Given instruction
Set down the material once more, exactly as it appears.

Raw data

•••••

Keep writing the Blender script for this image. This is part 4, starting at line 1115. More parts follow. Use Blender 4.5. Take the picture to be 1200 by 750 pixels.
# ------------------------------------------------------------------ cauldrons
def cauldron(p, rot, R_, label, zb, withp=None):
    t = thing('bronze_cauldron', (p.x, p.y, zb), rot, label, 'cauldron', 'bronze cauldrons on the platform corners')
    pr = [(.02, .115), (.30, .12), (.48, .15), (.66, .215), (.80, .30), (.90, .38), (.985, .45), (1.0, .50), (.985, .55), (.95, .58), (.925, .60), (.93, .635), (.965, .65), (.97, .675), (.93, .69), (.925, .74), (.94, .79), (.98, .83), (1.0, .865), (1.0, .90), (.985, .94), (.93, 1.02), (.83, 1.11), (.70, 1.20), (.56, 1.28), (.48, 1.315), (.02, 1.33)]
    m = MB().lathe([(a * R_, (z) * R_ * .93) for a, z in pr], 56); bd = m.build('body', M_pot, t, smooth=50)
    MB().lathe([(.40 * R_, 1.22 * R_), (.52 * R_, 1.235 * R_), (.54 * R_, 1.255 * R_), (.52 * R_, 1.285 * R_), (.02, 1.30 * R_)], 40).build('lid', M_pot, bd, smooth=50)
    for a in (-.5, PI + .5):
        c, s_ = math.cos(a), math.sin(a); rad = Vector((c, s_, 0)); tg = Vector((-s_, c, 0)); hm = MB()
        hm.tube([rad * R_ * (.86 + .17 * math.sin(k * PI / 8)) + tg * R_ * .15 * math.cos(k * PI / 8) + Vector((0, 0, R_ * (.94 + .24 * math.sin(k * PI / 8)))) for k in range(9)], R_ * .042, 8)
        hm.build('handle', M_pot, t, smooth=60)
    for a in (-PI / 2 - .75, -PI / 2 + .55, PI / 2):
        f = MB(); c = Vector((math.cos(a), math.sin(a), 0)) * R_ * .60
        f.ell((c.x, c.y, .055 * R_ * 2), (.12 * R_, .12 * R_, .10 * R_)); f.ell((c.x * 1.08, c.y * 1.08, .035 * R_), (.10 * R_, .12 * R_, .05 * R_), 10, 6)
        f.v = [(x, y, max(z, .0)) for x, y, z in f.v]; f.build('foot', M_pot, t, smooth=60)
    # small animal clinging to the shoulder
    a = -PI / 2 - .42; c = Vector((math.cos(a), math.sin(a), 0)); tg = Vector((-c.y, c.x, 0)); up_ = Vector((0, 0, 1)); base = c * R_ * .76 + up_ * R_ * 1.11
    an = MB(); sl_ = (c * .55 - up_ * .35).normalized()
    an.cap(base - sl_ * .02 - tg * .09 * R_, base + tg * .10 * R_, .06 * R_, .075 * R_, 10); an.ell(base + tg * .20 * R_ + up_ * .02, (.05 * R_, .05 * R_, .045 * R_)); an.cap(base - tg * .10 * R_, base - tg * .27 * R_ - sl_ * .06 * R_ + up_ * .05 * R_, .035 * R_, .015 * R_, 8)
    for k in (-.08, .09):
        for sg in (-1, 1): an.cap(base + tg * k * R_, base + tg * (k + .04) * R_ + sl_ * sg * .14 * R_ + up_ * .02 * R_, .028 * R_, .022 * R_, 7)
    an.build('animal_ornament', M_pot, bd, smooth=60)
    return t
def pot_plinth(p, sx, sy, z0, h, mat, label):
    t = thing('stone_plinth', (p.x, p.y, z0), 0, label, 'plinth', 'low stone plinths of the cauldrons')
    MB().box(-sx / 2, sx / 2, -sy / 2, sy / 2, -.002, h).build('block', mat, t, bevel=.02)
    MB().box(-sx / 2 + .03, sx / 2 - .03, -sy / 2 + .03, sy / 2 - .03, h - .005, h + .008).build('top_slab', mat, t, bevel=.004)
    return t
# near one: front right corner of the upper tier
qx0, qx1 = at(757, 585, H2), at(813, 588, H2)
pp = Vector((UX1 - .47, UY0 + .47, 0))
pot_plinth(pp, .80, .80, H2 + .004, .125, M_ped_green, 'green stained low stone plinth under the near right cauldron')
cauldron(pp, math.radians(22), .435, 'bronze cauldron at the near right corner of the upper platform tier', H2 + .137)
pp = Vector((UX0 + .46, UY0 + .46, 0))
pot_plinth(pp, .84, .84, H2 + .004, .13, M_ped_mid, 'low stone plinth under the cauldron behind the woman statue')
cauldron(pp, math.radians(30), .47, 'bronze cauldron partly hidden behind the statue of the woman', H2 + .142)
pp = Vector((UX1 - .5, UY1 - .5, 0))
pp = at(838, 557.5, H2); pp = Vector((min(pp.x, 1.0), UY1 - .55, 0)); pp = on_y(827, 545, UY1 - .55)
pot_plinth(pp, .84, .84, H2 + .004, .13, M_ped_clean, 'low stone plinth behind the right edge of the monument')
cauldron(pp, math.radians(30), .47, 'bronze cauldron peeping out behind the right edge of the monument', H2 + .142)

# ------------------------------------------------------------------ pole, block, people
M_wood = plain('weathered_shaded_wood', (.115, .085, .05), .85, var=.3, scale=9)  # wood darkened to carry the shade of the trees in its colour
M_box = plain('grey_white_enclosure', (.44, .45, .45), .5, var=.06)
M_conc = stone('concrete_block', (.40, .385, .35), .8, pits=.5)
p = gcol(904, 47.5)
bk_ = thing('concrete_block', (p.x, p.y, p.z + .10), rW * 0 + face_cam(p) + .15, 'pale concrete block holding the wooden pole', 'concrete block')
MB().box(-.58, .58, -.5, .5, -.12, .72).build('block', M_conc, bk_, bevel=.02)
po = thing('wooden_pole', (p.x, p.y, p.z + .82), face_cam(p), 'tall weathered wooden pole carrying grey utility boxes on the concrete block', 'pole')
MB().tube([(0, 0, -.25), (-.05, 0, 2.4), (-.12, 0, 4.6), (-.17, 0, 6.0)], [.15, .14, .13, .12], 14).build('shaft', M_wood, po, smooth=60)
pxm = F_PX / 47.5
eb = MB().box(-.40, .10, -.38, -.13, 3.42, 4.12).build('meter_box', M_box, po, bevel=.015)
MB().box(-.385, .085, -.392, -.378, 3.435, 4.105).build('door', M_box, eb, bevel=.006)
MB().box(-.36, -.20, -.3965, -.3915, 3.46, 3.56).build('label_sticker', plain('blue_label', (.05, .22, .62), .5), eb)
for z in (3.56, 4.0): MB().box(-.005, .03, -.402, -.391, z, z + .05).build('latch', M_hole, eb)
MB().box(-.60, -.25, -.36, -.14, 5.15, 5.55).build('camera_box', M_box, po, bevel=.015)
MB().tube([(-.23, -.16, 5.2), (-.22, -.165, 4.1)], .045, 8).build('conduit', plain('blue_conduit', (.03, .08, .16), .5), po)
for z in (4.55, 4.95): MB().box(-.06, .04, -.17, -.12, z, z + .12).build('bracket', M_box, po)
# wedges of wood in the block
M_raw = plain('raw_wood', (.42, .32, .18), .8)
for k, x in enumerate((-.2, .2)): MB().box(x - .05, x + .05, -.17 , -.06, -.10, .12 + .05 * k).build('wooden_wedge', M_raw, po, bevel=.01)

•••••

Result of the exercise
Keep writing the Blender script for this image. This is part 4, starting at line 1115. More parts follow. Use Blender 4.5. Take the picture to be 1200 by 750 pixels.
# ------------------------------------------------------------------ cauldrons
def cauldron(p, rot, R_, label, zb, withp=None):
    t = thing('bronze_cauldron', (p.x, p.y, zb), rot, label, 'cauldron', 'bronze cauldrons on the platform corners')
    pr = [(.02, .115), (.30, .12), (.48, .15), (.66, .215), (.80, .30), (.90, .38), (.985, .45), (1.0, .50), (.985, .55), (.95, .58), (.925, .60), (.93, .635), (.965, .65), (.97, .675), (.93, .69), (.925, .74), (.94, .79), (.98, .83), (1.0, .865), (1.0, .90), (.985, .94), (.93, 1.02), (.83, 1.11), (.70, 1.20), (.56, 1.28), (.48, 1.315), (.02, 1.33)]
    m = MB().lathe([(a * R_, (z) * R_ * .93) for a, z in pr], 56); bd = m.build('body', M_pot, t, smooth=50)
    MB().lathe([(.40 * R_, 1.22 * R_), (.52 * R_, 1.235 * R_), (.54 * R_, 1.255 * R_), (.52 * R_, 1.285 * R_), (.02, 1.30 * R_)], 40).build('lid', M_pot, bd, smooth=50)
    for a in (-.5, PI + .5):
        c, s_ = math.cos(a), math.sin(a); rad = Vector((c, s_, 0)); tg = Vector((-s_, c, 0)); hm = MB()
        hm.tube([rad * R_ * (.86 + .17 * math.sin(k * PI / 8)) + tg * R_ * .15 * math.cos(k * PI / 8) + Vector((0, 0, R_ * (.94 + .24 * math.sin(k * PI / 8)))) for k in range(9)], R_ * .042, 8)
        hm.build('handle', M_pot, t, smooth=60)
    for a in (-PI / 2 - .75, -PI / 2 + .55, PI / 2):
        f = MB(); c = Vector((math.cos(a), math.sin(a), 0)) * R_ * .60
        f.ell((c.x, c.y, .055 * R_ * 2), (.12 * R_, .12 * R_, .10 * R_)); f.ell((c.x * 1.08, c.y * 1.08, .035 * R_), (.10 * R_, .12 * R_, .05 * R_), 10, 6)
        f.v = [(x, y, max(z, .0)) for x, y, z in f.v]; f.build('foot', M_pot, t, smooth=60)
    # small animal clinging to the shoulder
    a = -PI / 2 - .42; c = Vector((math.cos(a), math.sin(a), 0)); tg = Vector((-c.y, c.x, 0)); up_ = Vector((0, 0, 1)); base = c * R_ * .76 + up_ * R_ * 1.11
    an = MB(); sl_ = (c * .55 - up_ * .35).normalized()
    an.cap(base - sl_ * .02 - tg * .09 * R_, base + tg * .10 * R_, .06 * R_, .075 * R_, 10); an.ell(base + tg * .20 * R_ + up_ * .02, (.05 * R_, .05 * R_, .045 * R_)); an.cap(base - tg * .10 * R_, base - tg * .27 * R_ - sl_ * .06 * R_ + up_ * .05 * R_, .035 * R_, .015 * R_, 8)
    for k in (-.08, .09):
        for sg in (-1, 1): an.cap(base + tg * k * R_, base + tg * (k + .04) * R_ + sl_ * sg * .14 * R_ + up_ * .02 * R_, .028 * R_, .022 * R_, 7)
    an.build('animal_ornament', M_pot, bd, smooth=60)
    return t
def pot_plinth(p, sx, sy, z0, h, mat, label):
    t = thing('stone_plinth', (p.x, p.y, z0), 0, label, 'plinth', 'low stone plinths of the cauldrons')
    MB().box(-sx / 2, sx / 2, -sy / 2, sy / 2, -.002, h).build('block', mat, t, bevel=.02)
    MB().box(-sx / 2 + .03, sx / 2 - .03, -sy / 2 + .03, sy / 2 - .03, h - .005, h + .008).build('top_slab', mat, t, bevel=.004)
    return t
# near one: front right corner of the upper tier
qx0, qx1 = at(757, 585, H2), at(813, 588, H2)
pp = Vector((UX1 - .47, UY0 + .47, 0))
pot_plinth(pp, .80, .80, H2 + .004, .125, M_ped_green, 'green stained low stone plinth under the near right cauldron')
cauldron(pp, math.radians(22), .435, 'bronze cauldron at the near right corner of the upper platform tier', H2 + .137)
pp = Vector((UX0 + .46, UY0 + .46, 0))
pot_plinth(pp, .84, .84, H2 + .004, .13, M_ped_mid, 'low stone plinth under the cauldron behind the woman statue')
cauldron(pp, math.radians(30), .47, 'bronze cauldron partly hidden behind the statue of the woman', H2 + .142)
pp = Vector((UX1 - .5, UY1 - .5, 0))
pp = at(838, 557.5, H2); pp = Vector((min(pp.x, 1.0), UY1 - .55, 0)); pp = on_y(827, 545, UY1 - .55)
pot_plinth(pp, .84, .84, H2 + .004, .13, M_ped_clean, 'low stone plinth behind the right edge of the monument')
cauldron(pp, math.radians(30), .47, 'bronze cauldron peeping out behind the right edge of the monument', H2 + .142)

# ------------------------------------------------------------------ pole, block, people
M_wood = plain('weathered_shaded_wood', (.115, .085, .05), .85, var=.3, scale=9)  # wood darkened to carry the shade of the trees in its colour
M_box = plain('grey_white_enclosure', (.44, .45, .45), .5, var=.06)
M_conc = stone('concrete_block', (.40, .385, .35), .8, pits=.5)
p = gcol(904, 47.5)
bk_ = thing('concrete_block', (p.x, p.y, p.z + .10), rW * 0 + face_cam(p) + .15, 'pale concrete block holding the wooden pole', 'concrete block')
MB().box(-.58, .58, -.5, .5, -.12, .72).build('block', M_conc, bk_, bevel=.02)
po = thing('wooden_pole', (p.x, p.y, p.z + .82), face_cam(p), 'tall weathered wooden pole carrying grey utility boxes on the concrete block', 'pole')
MB().tube([(0, 0, -.25), (-.05, 0, 2.4), (-.12, 0, 4.6), (-.17, 0, 6.0)], [.15, .14, .13, .12], 14).build('shaft', M_wood, po, smooth=60)
pxm = F_PX / 47.5
eb = MB().box(-.40, .10, -.38, -.13, 3.42, 4.12).build('meter_box', M_box, po, bevel=.015)
MB().box(-.385, .085, -.392, -.378, 3.435, 4.105).build('door', M_box, eb, bevel=.006)
MB().box(-.36, -.20, -.3965, -.3915, 3.46, 3.56).build('label_sticker', plain('blue_label', (.05, .22, .62), .5), eb)
for z in (3.56, 4.0): MB().box(-.005, .03, -.402, -.391, z, z + .05).build('latch', M_hole, eb)
MB().box(-.60, -.25, -.36, -.14, 5.15, 5.55).build('camera_box', M_box, po, bevel=.015)
MB().tube([(-.23, -.16, 5.2), (-.22, -.165, 4.1)], .045, 8).build('conduit', plain('blue_conduit', (.03, .08, .16), .5), po)
for z in (4.55, 4.95): MB().box(-.06, .04, -.17, -.12, z, z + .12).build('bracket', M_box, po)
# wedges of wood in the block
M_raw = plain('raw_wood', (.42, .32, .18), .8)
for k, x in enumerate((-.2, .2)): MB().box(x - .05, x + .05, -.17 , -.06, -.10, .12 + .05 * k).build('wooden_wedge', M_raw, po, bevel=.01)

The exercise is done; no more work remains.